--- WHAT IS ASKED ---
Please restate, exactly as written, the lines running from the beginning of the material through the line that has "over the door')" in it.

--- SUPPLIED MATERIAL ---
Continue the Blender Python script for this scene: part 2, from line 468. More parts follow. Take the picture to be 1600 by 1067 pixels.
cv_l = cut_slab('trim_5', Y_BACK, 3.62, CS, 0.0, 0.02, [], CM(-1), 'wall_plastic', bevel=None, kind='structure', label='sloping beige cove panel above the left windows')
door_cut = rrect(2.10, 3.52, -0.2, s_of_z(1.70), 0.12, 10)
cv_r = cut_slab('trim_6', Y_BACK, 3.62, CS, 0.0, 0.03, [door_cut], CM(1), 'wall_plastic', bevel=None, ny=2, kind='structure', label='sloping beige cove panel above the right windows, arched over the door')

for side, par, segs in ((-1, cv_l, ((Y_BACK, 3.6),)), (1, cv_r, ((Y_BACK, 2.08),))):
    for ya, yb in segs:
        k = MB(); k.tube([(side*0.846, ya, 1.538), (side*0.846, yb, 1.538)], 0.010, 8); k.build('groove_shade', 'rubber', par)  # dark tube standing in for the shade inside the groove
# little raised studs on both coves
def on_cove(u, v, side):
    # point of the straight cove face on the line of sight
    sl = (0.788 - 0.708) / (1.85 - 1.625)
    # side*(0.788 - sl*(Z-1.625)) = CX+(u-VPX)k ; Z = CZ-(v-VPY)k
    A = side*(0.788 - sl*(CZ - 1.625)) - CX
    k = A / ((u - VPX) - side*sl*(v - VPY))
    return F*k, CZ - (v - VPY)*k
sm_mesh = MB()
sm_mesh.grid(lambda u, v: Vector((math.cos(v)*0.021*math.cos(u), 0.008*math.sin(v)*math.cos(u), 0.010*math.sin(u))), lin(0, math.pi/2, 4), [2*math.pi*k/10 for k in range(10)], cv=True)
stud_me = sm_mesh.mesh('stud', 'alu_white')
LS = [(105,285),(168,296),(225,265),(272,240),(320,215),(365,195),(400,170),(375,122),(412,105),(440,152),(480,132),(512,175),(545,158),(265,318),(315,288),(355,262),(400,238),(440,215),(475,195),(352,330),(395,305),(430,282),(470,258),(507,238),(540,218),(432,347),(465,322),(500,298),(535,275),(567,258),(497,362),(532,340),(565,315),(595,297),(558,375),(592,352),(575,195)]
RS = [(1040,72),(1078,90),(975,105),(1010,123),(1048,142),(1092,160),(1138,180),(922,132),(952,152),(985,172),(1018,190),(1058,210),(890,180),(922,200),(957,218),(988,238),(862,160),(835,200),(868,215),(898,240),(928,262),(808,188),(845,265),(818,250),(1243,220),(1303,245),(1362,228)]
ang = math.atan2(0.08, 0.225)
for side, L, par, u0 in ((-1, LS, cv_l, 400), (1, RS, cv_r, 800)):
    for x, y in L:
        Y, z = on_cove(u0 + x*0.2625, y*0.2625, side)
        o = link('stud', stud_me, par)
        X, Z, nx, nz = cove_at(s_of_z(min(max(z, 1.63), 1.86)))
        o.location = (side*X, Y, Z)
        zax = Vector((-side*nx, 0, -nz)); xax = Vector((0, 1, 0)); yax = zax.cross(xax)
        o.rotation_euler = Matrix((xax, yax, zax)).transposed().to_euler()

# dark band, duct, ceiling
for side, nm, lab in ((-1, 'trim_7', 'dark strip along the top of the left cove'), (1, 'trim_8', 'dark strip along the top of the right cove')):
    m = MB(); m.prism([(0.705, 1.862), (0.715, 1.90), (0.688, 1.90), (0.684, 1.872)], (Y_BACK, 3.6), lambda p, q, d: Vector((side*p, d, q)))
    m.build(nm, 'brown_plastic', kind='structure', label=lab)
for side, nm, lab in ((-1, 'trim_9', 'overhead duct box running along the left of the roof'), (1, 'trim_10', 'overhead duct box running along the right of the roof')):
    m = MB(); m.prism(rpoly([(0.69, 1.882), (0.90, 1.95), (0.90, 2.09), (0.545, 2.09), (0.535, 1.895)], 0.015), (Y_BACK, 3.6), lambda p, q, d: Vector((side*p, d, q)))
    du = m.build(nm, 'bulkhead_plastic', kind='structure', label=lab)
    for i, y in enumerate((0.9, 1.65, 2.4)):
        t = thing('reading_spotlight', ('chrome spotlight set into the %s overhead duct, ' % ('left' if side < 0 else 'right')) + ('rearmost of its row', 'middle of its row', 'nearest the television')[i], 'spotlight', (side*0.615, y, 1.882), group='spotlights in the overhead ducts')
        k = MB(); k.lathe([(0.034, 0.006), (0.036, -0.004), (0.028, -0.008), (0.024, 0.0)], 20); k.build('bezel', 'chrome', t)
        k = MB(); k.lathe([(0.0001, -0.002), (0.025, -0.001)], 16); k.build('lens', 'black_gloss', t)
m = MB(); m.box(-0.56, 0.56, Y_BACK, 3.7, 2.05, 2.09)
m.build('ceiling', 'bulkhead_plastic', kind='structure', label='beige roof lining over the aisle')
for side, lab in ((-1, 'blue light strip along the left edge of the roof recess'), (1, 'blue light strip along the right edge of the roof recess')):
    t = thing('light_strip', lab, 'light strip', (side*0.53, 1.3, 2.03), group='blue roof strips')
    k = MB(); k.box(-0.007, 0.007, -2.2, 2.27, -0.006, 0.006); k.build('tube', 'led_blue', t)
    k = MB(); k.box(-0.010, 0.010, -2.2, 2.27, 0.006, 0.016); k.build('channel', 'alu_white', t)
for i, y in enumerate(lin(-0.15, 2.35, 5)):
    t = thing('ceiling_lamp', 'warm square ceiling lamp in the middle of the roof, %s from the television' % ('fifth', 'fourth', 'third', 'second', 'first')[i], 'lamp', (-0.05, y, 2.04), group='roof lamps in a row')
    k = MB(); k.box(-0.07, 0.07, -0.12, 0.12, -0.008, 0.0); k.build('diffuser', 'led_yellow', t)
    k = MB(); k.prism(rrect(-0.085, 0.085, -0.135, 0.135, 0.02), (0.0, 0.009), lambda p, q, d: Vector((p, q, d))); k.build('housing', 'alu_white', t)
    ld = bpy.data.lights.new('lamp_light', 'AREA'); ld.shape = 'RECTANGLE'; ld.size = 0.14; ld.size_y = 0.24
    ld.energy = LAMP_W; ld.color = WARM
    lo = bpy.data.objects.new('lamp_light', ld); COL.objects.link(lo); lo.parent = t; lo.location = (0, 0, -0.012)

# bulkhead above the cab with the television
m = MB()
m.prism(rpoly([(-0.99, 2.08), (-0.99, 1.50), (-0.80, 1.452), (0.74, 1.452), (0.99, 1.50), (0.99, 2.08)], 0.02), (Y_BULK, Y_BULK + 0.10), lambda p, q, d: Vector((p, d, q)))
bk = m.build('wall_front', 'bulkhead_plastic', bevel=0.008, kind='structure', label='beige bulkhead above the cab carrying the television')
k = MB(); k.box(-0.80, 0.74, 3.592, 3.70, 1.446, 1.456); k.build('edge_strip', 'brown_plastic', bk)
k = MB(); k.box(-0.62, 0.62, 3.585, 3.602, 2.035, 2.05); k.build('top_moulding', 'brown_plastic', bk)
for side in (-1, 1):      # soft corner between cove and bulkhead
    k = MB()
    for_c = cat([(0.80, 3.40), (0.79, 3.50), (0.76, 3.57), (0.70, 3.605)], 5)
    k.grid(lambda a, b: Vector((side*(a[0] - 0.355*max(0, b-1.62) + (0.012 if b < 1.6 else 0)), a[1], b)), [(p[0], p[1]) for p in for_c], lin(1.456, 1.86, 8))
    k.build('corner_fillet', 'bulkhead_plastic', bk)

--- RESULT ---
Continue the Blender Python script for this scene: part 2, from line 468. More parts follow. Take the picture to be 1600 by 1067 pixels.
cv_l = cut_slab('trim_5', Y_BACK, 3.62, CS, 0.0, 0.02, [], CM(-1), 'wall_plastic', bevel=None, kind='structure', label='sloping beige cove panel above the left windows')
door_cut = rrect(2.10, 3.52, -0.2, s_of_z(1.70), 0.12, 10)
cv_r = cut_slab('trim_6', Y_BACK, 3.62, CS, 0.0, 0.03, [door_cut], CM(1), 'wall_plastic', bevel=None, ny=2, kind='structure', label='sloping beige cove panel above the right windows, arched over the door')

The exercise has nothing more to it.